Post by ezioauditore on May 15, 2019 20:58:12 GMT
I'm not one of those people who believes that a ton of popular/mainstream cases "got the wrong guy" like in the Steven Avery and Adnan Syed case. Not saying they're guilty, but not even close to being convinced of their innocence either. However, the Darlie Routier case is one where I'm pretty convinced she is innocent, or at the very least shouldn't be behind bars based on the evidence.
I had completely forgotten about this case until the 20/20 special the other night, and it reminded me of how egregious this conviction was. Is anyone here familiar with it? If not, please watch the 2 hour 20/20 special.
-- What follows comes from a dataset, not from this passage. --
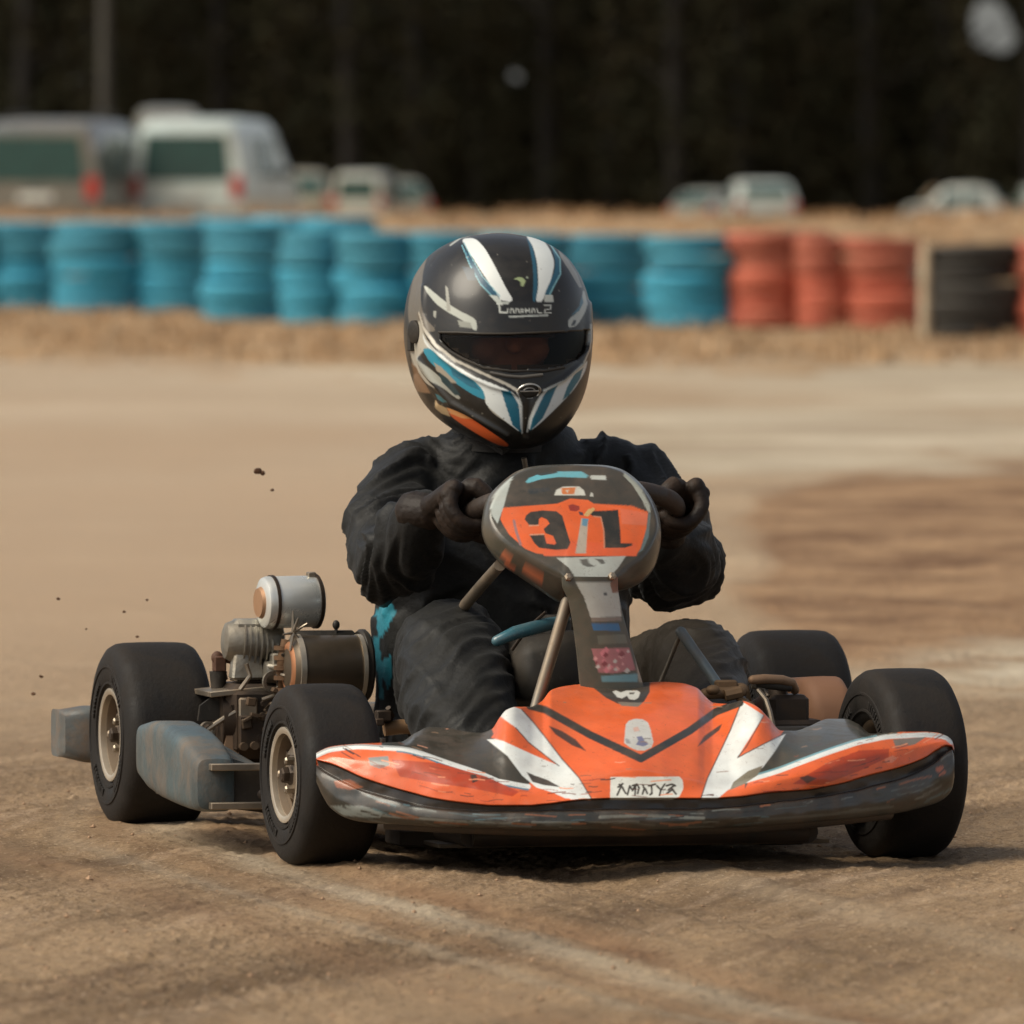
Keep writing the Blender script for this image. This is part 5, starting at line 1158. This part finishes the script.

The sock and fingerprint evidence to me are very telling. They found a bloody sock from the crime scene about 75 yards away from the home which had the blood of her kids on it, I think it's highly HIGHLY unlikely she's the one who put it there. Also unknown fingerprints at the crime scene which didn't match hers.
I see no motive for her to kill her kids, she has no history of mental illness. She had post-partum depression apparently, but many women do and I don't see that as a viable reason for someone to randomly snap many years after the fact.
Not to mention she almost died from her wounds. Her neck was cut, she had serious injuries. Usually if people injure themselves to make it look like they were attacked to stage a crime, they don't give themselves life threatening injuries to the neck area.
She was convicted in large part because of a video that showed her shooting silly string at a party to basically honor the memory of her dead kids and many people back then in much more strict and less understanding times thought that made her look guilty, but they were denied video of her from that very same day bawling her eyes out at the same party.
I just really don't think she committed these murders, and this was a brutal crime. If that's the case a brutal killer got away with murder.
What is your take on this case? Do you think she did it? If not, who? I don't mean specific names, but general profiles of the type of person who did it. Was it a robbery gone wrong? A child predator or psychopath?